Answer with one number: how many lines hold "from".
((
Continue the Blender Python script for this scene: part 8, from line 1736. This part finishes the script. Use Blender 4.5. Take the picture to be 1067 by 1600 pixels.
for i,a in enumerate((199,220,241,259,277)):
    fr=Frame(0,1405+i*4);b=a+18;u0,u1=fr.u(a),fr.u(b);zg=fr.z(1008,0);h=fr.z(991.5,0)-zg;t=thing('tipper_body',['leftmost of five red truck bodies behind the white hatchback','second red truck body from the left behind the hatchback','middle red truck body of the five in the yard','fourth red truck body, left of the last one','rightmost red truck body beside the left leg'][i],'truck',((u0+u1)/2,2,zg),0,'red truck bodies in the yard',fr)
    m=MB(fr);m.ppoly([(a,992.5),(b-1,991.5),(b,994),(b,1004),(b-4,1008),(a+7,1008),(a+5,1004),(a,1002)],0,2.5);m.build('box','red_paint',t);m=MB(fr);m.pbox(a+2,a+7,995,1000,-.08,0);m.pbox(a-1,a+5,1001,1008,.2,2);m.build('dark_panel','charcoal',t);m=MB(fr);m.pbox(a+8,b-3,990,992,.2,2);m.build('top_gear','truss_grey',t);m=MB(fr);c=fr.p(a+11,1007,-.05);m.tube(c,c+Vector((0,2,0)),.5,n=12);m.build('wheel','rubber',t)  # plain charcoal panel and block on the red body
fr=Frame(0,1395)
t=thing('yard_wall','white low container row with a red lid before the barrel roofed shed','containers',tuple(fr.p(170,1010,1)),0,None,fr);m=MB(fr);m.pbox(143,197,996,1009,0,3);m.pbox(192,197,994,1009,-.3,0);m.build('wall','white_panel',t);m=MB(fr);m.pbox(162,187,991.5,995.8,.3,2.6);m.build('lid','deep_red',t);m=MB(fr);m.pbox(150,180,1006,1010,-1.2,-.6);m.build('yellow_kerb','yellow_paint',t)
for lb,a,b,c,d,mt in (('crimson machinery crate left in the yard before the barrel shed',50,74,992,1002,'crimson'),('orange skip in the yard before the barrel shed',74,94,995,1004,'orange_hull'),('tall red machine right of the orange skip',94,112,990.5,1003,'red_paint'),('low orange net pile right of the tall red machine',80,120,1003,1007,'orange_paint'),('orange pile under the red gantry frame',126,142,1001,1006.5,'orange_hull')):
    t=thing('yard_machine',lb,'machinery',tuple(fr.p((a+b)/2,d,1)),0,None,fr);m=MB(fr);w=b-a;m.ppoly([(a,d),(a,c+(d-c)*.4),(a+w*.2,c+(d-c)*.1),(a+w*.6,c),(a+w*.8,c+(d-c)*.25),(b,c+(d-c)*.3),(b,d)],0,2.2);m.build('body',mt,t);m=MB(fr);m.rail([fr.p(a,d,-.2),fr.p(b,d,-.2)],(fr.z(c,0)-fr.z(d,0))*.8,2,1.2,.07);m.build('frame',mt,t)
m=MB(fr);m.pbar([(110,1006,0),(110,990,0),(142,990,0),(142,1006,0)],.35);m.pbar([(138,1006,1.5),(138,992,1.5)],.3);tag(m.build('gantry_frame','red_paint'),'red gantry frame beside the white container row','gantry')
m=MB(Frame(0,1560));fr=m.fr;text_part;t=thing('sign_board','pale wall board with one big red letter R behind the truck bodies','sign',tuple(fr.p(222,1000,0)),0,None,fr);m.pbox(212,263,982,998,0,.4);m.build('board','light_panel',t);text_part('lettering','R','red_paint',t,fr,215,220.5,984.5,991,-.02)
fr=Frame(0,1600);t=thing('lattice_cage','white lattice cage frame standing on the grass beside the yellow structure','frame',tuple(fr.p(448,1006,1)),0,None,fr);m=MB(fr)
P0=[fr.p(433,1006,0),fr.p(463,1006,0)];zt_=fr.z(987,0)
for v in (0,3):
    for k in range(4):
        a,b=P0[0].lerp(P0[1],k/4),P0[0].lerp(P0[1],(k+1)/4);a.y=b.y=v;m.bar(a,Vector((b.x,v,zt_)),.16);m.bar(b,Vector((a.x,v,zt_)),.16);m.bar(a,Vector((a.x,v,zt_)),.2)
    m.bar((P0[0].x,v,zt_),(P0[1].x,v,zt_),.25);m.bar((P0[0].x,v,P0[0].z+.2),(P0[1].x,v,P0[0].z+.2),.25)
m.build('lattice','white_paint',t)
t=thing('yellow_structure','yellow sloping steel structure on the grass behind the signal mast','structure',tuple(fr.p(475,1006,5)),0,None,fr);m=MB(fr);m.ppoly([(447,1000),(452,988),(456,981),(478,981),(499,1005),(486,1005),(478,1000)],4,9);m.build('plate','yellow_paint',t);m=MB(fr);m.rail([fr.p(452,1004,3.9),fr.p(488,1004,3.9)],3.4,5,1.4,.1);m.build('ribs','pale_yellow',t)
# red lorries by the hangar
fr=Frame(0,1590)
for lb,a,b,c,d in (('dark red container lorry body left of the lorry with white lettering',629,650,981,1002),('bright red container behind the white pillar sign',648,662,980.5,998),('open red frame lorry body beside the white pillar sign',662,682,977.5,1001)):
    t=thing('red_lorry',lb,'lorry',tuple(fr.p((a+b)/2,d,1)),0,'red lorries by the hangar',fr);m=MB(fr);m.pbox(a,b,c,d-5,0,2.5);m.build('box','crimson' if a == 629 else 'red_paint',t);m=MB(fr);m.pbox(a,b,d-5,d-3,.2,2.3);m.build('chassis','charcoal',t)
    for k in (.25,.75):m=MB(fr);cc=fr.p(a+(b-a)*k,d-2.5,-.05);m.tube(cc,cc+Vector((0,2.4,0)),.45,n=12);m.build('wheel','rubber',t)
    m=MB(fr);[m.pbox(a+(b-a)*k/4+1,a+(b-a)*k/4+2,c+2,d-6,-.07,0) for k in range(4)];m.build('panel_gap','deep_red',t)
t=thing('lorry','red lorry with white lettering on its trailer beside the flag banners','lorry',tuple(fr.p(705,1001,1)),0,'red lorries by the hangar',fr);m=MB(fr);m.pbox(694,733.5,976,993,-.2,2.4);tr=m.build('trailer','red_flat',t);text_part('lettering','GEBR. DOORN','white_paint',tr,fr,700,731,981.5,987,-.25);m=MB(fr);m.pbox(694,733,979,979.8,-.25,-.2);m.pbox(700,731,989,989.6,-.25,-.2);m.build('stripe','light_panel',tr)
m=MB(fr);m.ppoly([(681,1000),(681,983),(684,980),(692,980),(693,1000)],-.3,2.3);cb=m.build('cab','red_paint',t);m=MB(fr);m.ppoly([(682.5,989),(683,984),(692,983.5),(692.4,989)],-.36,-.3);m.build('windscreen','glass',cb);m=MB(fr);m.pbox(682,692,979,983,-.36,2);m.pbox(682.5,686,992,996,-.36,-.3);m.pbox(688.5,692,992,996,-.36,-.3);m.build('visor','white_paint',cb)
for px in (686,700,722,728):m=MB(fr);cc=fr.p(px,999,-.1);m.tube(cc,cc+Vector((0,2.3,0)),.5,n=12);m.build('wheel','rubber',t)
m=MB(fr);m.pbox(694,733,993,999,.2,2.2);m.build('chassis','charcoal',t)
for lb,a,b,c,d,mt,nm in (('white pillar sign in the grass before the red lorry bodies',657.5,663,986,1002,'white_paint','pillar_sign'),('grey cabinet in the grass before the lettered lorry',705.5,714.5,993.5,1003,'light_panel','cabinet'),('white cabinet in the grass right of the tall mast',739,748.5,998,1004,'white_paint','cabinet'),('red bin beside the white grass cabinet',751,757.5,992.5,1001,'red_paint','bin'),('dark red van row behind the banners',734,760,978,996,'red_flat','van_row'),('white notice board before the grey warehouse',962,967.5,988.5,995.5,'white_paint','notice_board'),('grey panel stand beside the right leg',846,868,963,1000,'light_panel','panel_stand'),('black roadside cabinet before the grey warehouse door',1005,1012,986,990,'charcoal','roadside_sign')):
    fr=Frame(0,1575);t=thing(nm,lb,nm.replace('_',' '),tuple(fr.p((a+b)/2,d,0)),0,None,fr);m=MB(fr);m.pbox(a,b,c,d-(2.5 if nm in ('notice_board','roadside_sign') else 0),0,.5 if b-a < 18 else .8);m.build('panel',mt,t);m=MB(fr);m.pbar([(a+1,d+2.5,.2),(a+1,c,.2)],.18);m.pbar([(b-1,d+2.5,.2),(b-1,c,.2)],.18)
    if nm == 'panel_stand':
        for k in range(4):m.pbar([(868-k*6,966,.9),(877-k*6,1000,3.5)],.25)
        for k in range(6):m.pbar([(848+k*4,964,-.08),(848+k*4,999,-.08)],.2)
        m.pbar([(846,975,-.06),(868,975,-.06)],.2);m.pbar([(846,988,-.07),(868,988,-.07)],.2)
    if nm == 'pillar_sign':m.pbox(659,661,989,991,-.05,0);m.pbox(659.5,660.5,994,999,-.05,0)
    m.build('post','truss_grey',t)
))
## Right answer
2